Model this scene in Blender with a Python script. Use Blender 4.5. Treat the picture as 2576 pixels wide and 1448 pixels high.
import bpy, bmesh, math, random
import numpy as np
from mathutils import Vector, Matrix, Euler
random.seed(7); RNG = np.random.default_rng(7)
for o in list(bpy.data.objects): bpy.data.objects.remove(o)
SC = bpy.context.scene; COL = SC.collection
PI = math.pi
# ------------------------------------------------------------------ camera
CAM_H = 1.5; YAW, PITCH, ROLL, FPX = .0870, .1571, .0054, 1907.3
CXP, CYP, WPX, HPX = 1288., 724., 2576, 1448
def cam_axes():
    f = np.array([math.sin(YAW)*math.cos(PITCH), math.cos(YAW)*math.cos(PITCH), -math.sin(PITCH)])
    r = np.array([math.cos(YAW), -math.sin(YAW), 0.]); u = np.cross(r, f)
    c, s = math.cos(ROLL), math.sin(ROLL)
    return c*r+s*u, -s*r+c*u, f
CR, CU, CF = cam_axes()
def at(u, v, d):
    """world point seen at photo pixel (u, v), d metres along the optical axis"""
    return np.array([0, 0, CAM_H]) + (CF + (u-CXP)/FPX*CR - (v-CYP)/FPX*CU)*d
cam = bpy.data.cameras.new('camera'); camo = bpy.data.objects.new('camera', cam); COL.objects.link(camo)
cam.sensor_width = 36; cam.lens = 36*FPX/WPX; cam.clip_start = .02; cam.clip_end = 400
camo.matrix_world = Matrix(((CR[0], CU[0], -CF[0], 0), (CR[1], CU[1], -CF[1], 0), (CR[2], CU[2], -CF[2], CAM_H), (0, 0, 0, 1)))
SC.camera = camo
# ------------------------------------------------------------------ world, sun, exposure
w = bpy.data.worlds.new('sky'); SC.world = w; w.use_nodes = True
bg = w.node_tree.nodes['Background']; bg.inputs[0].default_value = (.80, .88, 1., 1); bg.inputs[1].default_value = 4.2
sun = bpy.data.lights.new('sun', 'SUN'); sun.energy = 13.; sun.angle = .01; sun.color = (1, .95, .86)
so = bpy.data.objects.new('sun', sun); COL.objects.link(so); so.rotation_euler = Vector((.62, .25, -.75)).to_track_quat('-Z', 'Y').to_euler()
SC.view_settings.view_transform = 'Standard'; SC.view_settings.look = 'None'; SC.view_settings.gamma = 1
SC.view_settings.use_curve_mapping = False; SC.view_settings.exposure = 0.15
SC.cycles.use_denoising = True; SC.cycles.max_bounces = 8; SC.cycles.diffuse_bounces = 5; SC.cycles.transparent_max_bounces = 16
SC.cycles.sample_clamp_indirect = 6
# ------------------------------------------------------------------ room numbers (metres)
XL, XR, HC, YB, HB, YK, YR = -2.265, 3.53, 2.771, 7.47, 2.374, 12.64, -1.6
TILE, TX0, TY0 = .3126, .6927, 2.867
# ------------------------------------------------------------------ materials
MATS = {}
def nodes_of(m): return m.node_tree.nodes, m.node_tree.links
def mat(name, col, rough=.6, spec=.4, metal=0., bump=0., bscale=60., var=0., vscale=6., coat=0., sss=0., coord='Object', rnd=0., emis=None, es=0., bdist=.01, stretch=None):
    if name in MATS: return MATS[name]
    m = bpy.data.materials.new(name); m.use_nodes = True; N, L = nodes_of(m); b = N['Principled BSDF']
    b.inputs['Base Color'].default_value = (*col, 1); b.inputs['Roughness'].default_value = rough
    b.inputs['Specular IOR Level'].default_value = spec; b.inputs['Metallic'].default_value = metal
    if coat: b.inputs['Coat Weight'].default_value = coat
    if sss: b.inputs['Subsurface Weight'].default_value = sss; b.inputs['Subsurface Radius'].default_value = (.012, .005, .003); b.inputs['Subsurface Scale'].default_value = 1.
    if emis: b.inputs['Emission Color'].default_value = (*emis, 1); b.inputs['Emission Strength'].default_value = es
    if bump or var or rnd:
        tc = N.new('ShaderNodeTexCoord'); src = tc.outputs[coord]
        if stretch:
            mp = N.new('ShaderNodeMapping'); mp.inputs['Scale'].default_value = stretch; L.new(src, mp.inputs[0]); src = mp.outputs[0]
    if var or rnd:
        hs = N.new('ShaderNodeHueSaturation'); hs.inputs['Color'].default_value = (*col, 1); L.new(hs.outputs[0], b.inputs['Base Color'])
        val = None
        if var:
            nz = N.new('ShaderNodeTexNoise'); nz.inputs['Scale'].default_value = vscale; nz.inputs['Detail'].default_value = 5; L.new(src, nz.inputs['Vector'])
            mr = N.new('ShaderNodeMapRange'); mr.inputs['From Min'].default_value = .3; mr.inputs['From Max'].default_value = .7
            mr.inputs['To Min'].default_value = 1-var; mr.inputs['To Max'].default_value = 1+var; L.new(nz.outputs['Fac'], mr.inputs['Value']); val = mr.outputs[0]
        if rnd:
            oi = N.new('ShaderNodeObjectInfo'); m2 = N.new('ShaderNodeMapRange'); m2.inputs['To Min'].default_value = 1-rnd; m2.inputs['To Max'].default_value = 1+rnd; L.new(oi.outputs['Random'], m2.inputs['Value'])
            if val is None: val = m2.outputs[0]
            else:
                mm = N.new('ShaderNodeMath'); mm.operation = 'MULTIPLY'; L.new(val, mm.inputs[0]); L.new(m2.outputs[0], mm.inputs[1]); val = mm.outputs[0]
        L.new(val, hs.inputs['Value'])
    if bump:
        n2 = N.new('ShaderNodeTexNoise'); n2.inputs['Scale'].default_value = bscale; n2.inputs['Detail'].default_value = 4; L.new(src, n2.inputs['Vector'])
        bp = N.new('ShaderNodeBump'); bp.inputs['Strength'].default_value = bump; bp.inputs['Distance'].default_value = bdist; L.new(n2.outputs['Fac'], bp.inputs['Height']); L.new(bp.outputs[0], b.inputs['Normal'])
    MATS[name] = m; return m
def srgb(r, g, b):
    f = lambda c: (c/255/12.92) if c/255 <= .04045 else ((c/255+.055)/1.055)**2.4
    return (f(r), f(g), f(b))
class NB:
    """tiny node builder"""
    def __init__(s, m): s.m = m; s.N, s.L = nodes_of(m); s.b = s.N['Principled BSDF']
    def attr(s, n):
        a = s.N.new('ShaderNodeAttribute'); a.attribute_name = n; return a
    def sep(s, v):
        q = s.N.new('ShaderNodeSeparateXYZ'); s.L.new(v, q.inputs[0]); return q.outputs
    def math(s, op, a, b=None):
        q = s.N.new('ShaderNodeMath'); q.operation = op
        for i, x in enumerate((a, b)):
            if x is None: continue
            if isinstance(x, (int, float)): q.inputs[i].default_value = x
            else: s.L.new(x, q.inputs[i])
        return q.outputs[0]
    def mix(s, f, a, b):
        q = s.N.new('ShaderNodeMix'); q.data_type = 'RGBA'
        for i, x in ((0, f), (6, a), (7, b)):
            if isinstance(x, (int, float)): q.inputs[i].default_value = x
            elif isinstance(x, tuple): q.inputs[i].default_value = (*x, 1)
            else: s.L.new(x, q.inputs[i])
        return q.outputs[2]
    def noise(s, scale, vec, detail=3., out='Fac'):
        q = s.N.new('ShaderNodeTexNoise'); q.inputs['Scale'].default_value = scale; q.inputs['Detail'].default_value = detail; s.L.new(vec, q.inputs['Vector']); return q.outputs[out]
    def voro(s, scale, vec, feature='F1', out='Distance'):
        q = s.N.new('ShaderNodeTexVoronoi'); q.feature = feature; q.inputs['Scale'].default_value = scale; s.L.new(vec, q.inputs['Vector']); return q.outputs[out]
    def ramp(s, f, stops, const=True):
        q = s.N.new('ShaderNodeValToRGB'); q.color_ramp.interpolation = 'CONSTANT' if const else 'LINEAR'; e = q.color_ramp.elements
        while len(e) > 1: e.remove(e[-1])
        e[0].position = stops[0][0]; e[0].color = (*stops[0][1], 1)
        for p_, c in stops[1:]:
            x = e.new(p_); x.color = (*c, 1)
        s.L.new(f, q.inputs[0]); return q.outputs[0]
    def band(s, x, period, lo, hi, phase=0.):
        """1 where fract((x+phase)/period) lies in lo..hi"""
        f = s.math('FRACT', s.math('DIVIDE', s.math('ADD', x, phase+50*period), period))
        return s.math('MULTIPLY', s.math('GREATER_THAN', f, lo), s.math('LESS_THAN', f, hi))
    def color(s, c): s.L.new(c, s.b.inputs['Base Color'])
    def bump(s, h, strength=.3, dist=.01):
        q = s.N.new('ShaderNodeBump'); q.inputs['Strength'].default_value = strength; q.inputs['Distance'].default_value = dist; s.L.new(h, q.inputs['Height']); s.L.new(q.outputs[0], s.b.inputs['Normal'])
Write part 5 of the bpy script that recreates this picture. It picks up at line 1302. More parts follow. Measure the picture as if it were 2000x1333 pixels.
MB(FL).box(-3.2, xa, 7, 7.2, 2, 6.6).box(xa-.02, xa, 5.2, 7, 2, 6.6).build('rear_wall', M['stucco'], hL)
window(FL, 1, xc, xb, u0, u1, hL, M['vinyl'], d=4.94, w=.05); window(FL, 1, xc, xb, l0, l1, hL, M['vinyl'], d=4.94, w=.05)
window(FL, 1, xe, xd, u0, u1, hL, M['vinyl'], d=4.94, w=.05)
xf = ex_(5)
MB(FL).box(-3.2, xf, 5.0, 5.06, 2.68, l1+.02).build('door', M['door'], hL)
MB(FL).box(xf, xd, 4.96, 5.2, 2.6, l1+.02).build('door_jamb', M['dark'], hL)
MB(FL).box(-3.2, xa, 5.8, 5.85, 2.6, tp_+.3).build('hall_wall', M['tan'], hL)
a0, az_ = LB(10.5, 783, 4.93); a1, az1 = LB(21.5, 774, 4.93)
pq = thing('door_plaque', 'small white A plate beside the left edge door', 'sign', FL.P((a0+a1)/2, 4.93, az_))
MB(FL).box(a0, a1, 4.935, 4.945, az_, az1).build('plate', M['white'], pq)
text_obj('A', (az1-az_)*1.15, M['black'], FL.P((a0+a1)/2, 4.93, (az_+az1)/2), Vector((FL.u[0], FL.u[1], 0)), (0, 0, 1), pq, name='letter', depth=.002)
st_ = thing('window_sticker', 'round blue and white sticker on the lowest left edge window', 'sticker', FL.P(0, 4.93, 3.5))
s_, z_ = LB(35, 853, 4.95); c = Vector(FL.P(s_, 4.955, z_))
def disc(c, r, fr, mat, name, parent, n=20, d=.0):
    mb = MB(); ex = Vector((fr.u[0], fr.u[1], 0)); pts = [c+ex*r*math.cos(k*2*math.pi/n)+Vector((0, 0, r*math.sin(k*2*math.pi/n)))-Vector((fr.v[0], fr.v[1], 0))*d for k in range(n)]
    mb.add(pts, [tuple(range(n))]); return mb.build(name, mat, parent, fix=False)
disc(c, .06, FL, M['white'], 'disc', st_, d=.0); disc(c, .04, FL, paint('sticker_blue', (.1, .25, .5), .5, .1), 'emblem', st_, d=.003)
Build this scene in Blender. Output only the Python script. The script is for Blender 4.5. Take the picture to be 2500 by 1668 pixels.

• • • • • • •

Work to do: Look through the data above. Find each line with the string "script" and copy it.

Reply:
Model this scene in Blender with a Python script. Use Blender 4.5. Treat the picture as 2576 pixels wide and 1448 pixels high.
Write part 5 of the bpy script that recreates this picture. It picks up at line 1302. More parts follow. Measure the picture as if it were 2000x1333 pixels.
Build this scene in Blender. Output only the Python script. The script is for Blender 4.5. Take the picture to be 2500 by 1668 pixels.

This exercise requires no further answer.